Social networking site MySpace is developing its own optimized web client for the iPhone and iPod touch, Electronista has confirmed through authoritative sources. The News Corp-owned company hopes to create a reworked version of the site tailored just to Apple's multi-touch devices. Like the Facebook mobile site already in service, the site will significantly re-optimize profile pages, notifications, and other information from the site in a format suitable both to the screen size and to the need for large, touch-friendly buttons and links. The company has taken steps in recent months to rework the traditional desktop page into a more conventional and also flexible layout.
This version is known to be entirely separate from MySpace Mobile Web, which is designed primarily for conventional phones with very limited web browsers and screens, according to the tip. The company also develops custom programs for many of these same phones to take advantage of their controls but has not been able to do so with the iPhone, which will lack an official native software developer kit (SDK) until February.
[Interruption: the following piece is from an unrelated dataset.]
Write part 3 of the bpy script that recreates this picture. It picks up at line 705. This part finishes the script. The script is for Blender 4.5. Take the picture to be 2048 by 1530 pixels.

Insiders have noted, however, that MySpace's signature music and video players for member profiles remain significant issues for the creation of the mobile page. On a computer, the content requires an Adobe Flash animation browser plug-in that currently does not exist for Apple's mobile version of Safari and may force MySpace to strip out or significantly rework the media playback tools to accommodate the iPhone.
A release date for the client is uncertain but should occur "soon," those familiar with the project say.
The web client is not believed to be connected with previous reports obtained by Electronista that Apple has been seeding an early SDK for native iPhone applications to several high-profile developers, though the previous report mentions at least one major social networking site as a recipient that remains unnamed.